No es explicable, ni lógico, el sentimiento íntimo por el que se llega a percibir de manera personal que Ella, la Virgen Madre, te conoce, te quiere, intercede por ti, ha comprometido su palabra de ser compañera de camino.
En la misa del domingo, presidida por el papa Francisco, escuchábamos atentamente sus palabras, cómo hay que ser agradecidos, a la manera del leproso samaritano, pero sobre todo como lo fue María con el canto del Magnificat.
Entono mi acción de gracias al Señor, porque me ha dejado sentir la seguridad de que estoy en manos de su Madre, y lo he sentido en pequeñas florecillas del camino, como han sido los encuentros con amigos, que no imaginaba verlos, y sobre todo por el momento en el que después de la Eucaristía, cuando el Papa, de manera inesperada se ha puesto a saludar a los sacerdotes, y al pasar a mi altura, nos hemos quedado los dos mirándonos, y sin decir palabra, me ha extendido su mano, que he abrazado sumergido en el privilegio del don que estaba recibiendo.
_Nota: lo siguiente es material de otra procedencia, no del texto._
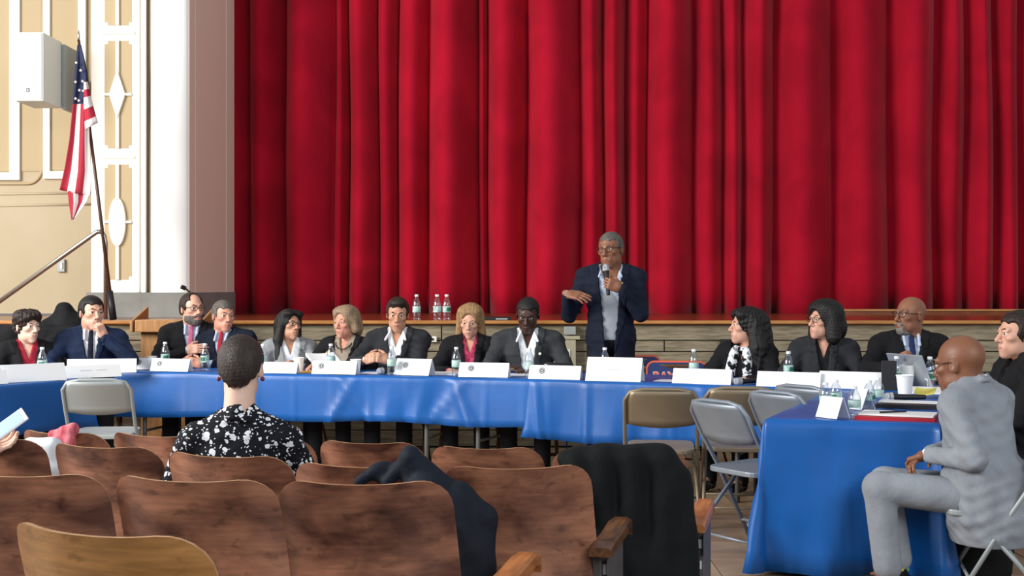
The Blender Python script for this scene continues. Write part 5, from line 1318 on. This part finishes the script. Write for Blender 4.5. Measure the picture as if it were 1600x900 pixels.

Y al salir del Sacrato, y pasar delante del icono más venerado de la Virgen en Roma, he podido obtener una rosa blanca, que llevaré de obsequio a las monjas de Buenafuente.
Sé que lo importante es el día a día, y la permanencia en el deseo de seguir a Jesús, pero no puedo silenciar la Providencia divina, que me hace sentir históricamente su acompañamiento.
A la manera del samaritano del evangelio proclamado este domingo XXVIII, le pido a Dios quedar limpio, y a la vez le agradezco las veces que ha derramado sobre mí su misericordia.